OBJECTIVE: Could you transcribe the material below exactly, without leaving out a single line?

COLLECTED MATERIAL:
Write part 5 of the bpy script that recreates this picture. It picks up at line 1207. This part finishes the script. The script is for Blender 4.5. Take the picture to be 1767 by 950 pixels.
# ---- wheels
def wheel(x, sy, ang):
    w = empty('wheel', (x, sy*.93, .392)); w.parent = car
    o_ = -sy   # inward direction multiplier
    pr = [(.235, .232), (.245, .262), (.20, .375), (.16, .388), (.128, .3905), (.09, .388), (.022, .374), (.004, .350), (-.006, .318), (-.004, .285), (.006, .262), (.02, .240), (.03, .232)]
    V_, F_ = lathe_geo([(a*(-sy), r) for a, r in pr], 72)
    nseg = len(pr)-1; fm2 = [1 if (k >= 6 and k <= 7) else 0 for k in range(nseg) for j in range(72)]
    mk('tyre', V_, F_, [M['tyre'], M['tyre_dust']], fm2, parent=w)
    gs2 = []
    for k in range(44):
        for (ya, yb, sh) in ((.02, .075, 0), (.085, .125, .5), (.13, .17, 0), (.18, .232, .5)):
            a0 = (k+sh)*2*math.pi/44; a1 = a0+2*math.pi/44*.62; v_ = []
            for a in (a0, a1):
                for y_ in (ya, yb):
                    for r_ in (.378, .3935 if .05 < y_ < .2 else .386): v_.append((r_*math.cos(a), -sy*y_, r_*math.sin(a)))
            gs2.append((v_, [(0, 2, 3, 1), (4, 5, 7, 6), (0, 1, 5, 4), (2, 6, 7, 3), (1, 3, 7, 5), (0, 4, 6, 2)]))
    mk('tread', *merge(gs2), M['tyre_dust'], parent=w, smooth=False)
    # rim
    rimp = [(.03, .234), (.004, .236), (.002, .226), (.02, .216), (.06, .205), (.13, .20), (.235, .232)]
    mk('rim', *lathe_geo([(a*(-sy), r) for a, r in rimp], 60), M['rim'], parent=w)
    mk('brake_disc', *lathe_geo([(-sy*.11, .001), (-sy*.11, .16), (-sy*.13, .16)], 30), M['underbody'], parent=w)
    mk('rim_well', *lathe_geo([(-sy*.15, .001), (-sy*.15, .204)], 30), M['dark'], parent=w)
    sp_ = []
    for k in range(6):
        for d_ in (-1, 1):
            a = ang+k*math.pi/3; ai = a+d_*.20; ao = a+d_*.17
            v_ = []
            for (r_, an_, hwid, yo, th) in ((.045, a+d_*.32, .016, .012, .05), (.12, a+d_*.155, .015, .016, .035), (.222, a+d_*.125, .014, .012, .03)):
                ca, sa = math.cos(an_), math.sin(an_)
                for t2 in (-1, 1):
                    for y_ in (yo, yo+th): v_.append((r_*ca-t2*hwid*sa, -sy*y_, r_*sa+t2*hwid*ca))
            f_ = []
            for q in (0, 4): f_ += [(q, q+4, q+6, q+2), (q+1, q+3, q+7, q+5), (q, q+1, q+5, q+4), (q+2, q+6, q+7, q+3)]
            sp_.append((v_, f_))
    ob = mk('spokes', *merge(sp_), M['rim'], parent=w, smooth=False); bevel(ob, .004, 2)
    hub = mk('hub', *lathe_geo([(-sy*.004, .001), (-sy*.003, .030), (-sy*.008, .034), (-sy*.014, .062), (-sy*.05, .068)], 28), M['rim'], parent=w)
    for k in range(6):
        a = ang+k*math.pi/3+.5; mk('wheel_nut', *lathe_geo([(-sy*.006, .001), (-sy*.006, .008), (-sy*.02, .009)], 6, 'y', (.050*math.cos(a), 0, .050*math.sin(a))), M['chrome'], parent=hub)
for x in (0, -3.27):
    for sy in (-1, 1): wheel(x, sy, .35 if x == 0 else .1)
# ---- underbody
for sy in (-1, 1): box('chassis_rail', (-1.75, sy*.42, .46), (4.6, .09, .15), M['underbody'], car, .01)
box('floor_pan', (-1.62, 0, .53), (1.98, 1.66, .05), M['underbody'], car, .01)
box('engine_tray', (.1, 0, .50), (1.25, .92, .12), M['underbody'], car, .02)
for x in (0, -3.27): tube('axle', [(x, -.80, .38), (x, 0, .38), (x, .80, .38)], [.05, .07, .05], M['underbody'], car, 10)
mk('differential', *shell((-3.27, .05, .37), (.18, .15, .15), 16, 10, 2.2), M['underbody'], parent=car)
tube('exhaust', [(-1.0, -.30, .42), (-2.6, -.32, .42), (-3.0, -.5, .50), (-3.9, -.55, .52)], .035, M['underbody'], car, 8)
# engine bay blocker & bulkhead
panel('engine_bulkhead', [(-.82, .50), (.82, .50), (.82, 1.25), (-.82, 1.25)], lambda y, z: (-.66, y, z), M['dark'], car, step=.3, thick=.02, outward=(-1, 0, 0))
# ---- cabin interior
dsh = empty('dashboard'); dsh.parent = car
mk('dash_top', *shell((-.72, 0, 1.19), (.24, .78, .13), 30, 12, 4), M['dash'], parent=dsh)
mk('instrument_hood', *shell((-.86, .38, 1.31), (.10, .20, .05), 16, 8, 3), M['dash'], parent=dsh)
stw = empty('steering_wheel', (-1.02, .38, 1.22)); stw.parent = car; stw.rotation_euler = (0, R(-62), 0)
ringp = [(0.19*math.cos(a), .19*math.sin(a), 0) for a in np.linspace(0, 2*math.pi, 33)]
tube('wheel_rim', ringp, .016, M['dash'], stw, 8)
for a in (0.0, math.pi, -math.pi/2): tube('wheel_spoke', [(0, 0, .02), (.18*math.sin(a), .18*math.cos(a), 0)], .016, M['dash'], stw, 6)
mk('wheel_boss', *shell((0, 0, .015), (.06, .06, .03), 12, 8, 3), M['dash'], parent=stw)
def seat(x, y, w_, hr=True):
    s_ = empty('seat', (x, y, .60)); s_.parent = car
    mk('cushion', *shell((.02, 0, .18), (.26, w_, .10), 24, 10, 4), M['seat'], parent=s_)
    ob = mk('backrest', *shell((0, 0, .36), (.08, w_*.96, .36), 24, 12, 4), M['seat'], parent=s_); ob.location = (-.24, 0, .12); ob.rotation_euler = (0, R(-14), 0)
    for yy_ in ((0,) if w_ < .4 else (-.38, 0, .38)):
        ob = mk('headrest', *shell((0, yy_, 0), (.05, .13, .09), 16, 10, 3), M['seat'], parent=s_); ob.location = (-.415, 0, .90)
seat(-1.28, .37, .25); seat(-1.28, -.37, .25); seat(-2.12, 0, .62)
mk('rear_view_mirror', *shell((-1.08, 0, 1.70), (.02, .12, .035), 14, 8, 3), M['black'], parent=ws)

ANSWER TO THIS EXERCISE:
Write part 5 of the bpy script that recreates this picture. It picks up at line 1207. This part finishes the script. The script is for Blender 4.5. Take the picture to be 1767 by 950 pixels.
# ---- wheels
def wheel(x, sy, ang):
    w = empty('wheel', (x, sy*.93, .392)); w.parent = car
    o_ = -sy   # inward direction multiplier
    pr = [(.235, .232), (.245, .262), (.20, .375), (.16, .388), (.128, .3905), (.09, .388), (.022, .374), (.004, .350), (-.006, .318), (-.004, .285), (.006, .262), (.02, .240), (.03, .232)]
    V_, F_ = lathe_geo([(a*(-sy), r) for a, r in pr], 72)
    nseg = len(pr)-1; fm2 = [1 if (k >= 6 and k <= 7) else 0 for k in range(nseg) for j in range(72)]
    mk('tyre', V_, F_, [M['tyre'], M['tyre_dust']], fm2, parent=w)
    gs2 = []
    for k in range(44):
        for (ya, yb, sh) in ((.02, .075, 0), (.085, .125, .5), (.13, .17, 0), (.18, .232, .5)):
            a0 = (k+sh)*2*math.pi/44; a1 = a0+2*math.pi/44*.62; v_ = []
            for a in (a0, a1):
                for y_ in (ya, yb):
                    for r_ in (.378, .3935 if .05 < y_ < .2 else .386): v_.append((r_*math.cos(a), -sy*y_, r_*math.sin(a)))
            gs2.append((v_, [(0, 2, 3, 1), (4, 5, 7, 6), (0, 1, 5, 4), (2, 6, 7, 3), (1, 3, 7, 5), (0, 4, 6, 2)]))
    mk('tread', *merge(gs2), M['tyre_dust'], parent=w, smooth=False)
    # rim
    rimp = [(.03, .234), (.004, .236), (.002, .226), (.02, .216), (.06, .205), (.13, .20), (.235, .232)]
    mk('rim', *lathe_geo([(a*(-sy), r) for a, r in rimp], 60), M['rim'], parent=w)
    mk('brake_disc', *lathe_geo([(-sy*.11, .001), (-sy*.11, .16), (-sy*.13, .16)], 30), M['underbody'], parent=w)
    mk('rim_well', *lathe_geo([(-sy*.15, .001), (-sy*.15, .204)], 30), M['dark'], parent=w)
    sp_ = []
    for k in range(6):
        for d_ in (-1, 1):
            a = ang+k*math.pi/3; ai = a+d_*.20; ao = a+d_*.17
            v_ = []
            for (r_, an_, hwid, yo, th) in ((.045, a+d_*.32, .016, .012, .05), (.12, a+d_*.155, .015, .016, .035), (.222, a+d_*.125, .014, .012, .03)):
                ca, sa = math.cos(an_), math.sin(an_)
                for t2 in (-1, 1):
                    for y_ in (yo, yo+th): v_.append((r_*ca-t2*hwid*sa, -sy*y_, r_*sa+t2*hwid*ca))
            f_ = []
            for q in (0, 4): f_ += [(q, q+4, q+6, q+2), (q+1, q+3, q+7, q+5), (q, q+1, q+5, q+4), (q+2, q+6, q+7, q+3)]
            sp_.append((v_, f_))
    ob = mk('spokes', *merge(sp_), M['rim'], parent=w, smooth=False); bevel(ob, .004, 2)
    hub = mk('hub', *lathe_geo([(-sy*.004, .001), (-sy*.003, .030), (-sy*.008, .034), (-sy*.014, .062), (-sy*.05, .068)], 28), M['rim'], parent=w)
    for k in range(6):
        a = ang+k*math.pi/3+.5; mk('wheel_nut', *lathe_geo([(-sy*.006, .001), (-sy*.006, .008), (-sy*.02, .009)], 6, 'y', (.050*math.cos(a), 0, .050*math.sin(a))), M['chrome'], parent=hub)
for x in (0, -3.27):
    for sy in (-1, 1): wheel(x, sy, .35 if x == 0 else .1)
# ---- underbody
for sy in (-1, 1): box('chassis_rail', (-1.75, sy*.42, .46), (4.6, .09, .15), M['underbody'], car, .01)
box('floor_pan', (-1.62, 0, .53), (1.98, 1.66, .05), M['underbody'], car, .01)
box('engine_tray', (.1, 0, .50), (1.25, .92, .12), M['underbody'], car, .02)
for x in (0, -3.27): tube('axle', [(x, -.80, .38), (x, 0, .38), (x, .80, .38)], [.05, .07, .05], M['underbody'], car, 10)
mk('differential', *shell((-3.27, .05, .37), (.18, .15, .15), 16, 10, 2.2), M['underbody'], parent=car)
tube('exhaust', [(-1.0, -.30, .42), (-2.6, -.32, .42), (-3.0, -.5, .50), (-3.9, -.55, .52)], .035, M['underbody'], car, 8)
# engine bay blocker & bulkhead
panel('engine_bulkhead', [(-.82, .50), (.82, .50), (.82, 1.25), (-.82, 1.25)], lambda y, z: (-.66, y, z), M['dark'], car, step=.3, thick=.02, outward=(-1, 0, 0))
# ---- cabin interior
dsh = empty('dashboard'); dsh.parent = car
mk('dash_top', *shell((-.72, 0, 1.19), (.24, .78, .13), 30, 12, 4), M['dash'], parent=dsh)
mk('instrument_hood', *shell((-.86, .38, 1.31), (.10, .20, .05), 16, 8, 3), M['dash'], parent=dsh)
stw = empty('steering_wheel', (-1.02, .38, 1.22)); stw.parent = car; stw.rotation_euler = (0, R(-62), 0)
ringp = [(0.19*math.cos(a), .19*math.sin(a), 0) for a in np.linspace(0, 2*math.pi, 33)]
tube('wheel_rim', ringp, .016, M['dash'], stw, 8)
for a in (0.0, math.pi, -math.pi/2): tube('wheel_spoke', [(0, 0, .02), (.18*math.sin(a), .18*math.cos(a), 0)], .016, M['dash'], stw, 6)
mk('wheel_boss', *shell((0, 0, .015), (.06, .06, .03), 12, 8, 3), M['dash'], parent=stw)
def seat(x, y, w_, hr=True):
    s_ = empty('seat', (x, y, .60)); s_.parent = car
    mk('cushion', *shell((.02, 0, .18), (.26, w_, .10), 24, 10, 4), M['seat'], parent=s_)
    ob = mk('backrest', *shell((0, 0, .36), (.08, w_*.96, .36), 24, 12, 4), M['seat'], parent=s_); ob.location = (-.24, 0, .12); ob.rotation_euler = (0, R(-14), 0)
    for yy_ in ((0,) if w_ < .4 else (-.38, 0, .38)):
        ob = mk('headrest', *shell((0, yy_, 0), (.05, .13, .09), 16, 10, 3), M['seat'], parent=s_); ob.location = (-.415, 0, .90)
seat(-1.28, .37, .25); seat(-1.28, -.37, .25); seat(-2.12, 0, .62)
mk('rear_view_mirror', *shell((-1.08, 0, 1.70), (.02, .12, .035), 14, 8, 3), M['black'], parent=ws)